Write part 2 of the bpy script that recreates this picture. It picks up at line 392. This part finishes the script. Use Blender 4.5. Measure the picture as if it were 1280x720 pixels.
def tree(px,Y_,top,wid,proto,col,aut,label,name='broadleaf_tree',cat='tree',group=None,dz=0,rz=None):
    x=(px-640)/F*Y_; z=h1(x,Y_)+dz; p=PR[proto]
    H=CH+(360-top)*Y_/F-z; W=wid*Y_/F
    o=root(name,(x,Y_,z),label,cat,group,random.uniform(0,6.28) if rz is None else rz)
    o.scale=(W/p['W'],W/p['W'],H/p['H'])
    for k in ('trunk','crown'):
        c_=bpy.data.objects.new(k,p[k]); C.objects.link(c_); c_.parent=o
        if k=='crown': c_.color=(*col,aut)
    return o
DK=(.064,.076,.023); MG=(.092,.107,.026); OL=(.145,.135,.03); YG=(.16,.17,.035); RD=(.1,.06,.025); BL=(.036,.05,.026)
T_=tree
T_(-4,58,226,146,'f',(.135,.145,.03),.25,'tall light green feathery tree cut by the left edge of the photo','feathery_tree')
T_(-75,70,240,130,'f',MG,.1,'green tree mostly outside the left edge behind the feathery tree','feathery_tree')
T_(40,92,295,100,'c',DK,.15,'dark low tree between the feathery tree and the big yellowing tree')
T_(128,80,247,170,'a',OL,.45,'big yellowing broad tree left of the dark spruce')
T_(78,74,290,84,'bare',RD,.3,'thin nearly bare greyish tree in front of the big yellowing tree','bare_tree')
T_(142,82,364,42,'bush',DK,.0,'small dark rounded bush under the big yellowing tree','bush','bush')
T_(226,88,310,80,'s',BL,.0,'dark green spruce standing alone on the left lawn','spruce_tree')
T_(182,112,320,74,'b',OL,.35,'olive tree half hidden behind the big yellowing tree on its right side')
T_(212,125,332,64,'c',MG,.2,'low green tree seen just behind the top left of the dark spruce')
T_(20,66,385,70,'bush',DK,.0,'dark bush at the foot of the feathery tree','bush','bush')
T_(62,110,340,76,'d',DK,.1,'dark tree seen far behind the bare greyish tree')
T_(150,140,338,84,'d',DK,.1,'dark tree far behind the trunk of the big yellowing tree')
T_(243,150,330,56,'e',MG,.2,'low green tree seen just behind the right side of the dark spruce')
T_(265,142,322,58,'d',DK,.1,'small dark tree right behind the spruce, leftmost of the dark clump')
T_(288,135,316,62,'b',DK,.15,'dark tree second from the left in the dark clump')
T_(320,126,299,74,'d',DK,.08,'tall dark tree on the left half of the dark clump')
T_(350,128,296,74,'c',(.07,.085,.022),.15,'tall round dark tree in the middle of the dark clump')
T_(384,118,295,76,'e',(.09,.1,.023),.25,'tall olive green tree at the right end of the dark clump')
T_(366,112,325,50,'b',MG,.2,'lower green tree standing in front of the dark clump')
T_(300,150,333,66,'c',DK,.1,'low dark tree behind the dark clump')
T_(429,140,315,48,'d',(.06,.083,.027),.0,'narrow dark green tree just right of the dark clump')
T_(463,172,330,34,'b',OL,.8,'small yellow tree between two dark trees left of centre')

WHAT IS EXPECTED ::
Each line must be given again exactly as written above.

EXERCISE RESULT ::
Write part 2 of the bpy script that recreates this picture. It picks up at line 392. This part finishes the script. Use Blender 4.5. Measure the picture as if it were 1280x720 pixels.
def tree(px,Y_,top,wid,proto,col,aut,label,name='broadleaf_tree',cat='tree',group=None,dz=0,rz=None):
    x=(px-640)/F*Y_; z=h1(x,Y_)+dz; p=PR[proto]
    H=CH+(360-top)*Y_/F-z; W=wid*Y_/F
    o=root(name,(x,Y_,z),label,cat,group,random.uniform(0,6.28) if rz is None else rz)
    o.scale=(W/p['W'],W/p['W'],H/p['H'])
    for k in ('trunk','crown'):
        c_=bpy.data.objects.new(k,p[k]); C.objects.link(c_); c_.parent=o
        if k=='crown': c_.color=(*col,aut)
    return o
DK=(.064,.076,.023); MG=(.092,.107,.026); OL=(.145,.135,.03); YG=(.16,.17,.035); RD=(.1,.06,.025); BL=(.036,.05,.026)
T_=tree
T_(-4,58,226,146,'f',(.135,.145,.03),.25,'tall light green feathery tree cut by the left edge of the photo','feathery_tree')
T_(-75,70,240,130,'f',MG,.1,'green tree mostly outside the left edge behind the feathery tree','feathery_tree')
T_(40,92,295,100,'c',DK,.15,'dark low tree between the feathery tree and the big yellowing tree')
T_(128,80,247,170,'a',OL,.45,'big yellowing broad tree left of the dark spruce')
T_(78,74,290,84,'bare',RD,.3,'thin nearly bare greyish tree in front of the big yellowing tree','bare_tree')
T_(142,82,364,42,'bush',DK,.0,'small dark rounded bush under the big yellowing tree','bush','bush')
T_(226,88,310,80,'s',BL,.0,'dark green spruce standing alone on the left lawn','spruce_tree')
T_(182,112,320,74,'b',OL,.35,'olive tree half hidden behind the big yellowing tree on its right side')
T_(212,125,332,64,'c',MG,.2,'low green tree seen just behind the top left of the dark spruce')
T_(20,66,385,70,'bush',DK,.0,'dark bush at the foot of the feathery tree','bush','bush')
T_(62,110,340,76,'d',DK,.1,'dark tree seen far behind the bare greyish tree')
T_(150,140,338,84,'d',DK,.1,'dark tree far behind the trunk of the big yellowing tree')
T_(243,150,330,56,'e',MG,.2,'low green tree seen just behind the right side of the dark spruce')
T_(265,142,322,58,'d',DK,.1,'small dark tree right behind the spruce, leftmost of the dark clump')
T_(288,135,316,62,'b',DK,.15,'dark tree second from the left in the dark clump')
T_(320,126,299,74,'d',DK,.08,'tall dark tree on the left half of the dark clump')
T_(350,128,296,74,'c',(.07,.085,.022),.15,'tall round dark tree in the middle of the dark clump')
T_(384,118,295,76,'e',(.09,.1,.023),.25,'tall olive green tree at the right end of the dark clump')
T_(366,112,325,50,'b',MG,.2,'lower green tree standing in front of the dark clump')
T_(300,150,333,66,'c',DK,.1,'low dark tree behind the dark clump')
T_(429,140,315,48,'d',(.06,.083,.027),.0,'narrow dark green tree just right of the dark clump')
T_(463,172,330,34,'b',OL,.8,'small yellow tree between two dark trees left of centre')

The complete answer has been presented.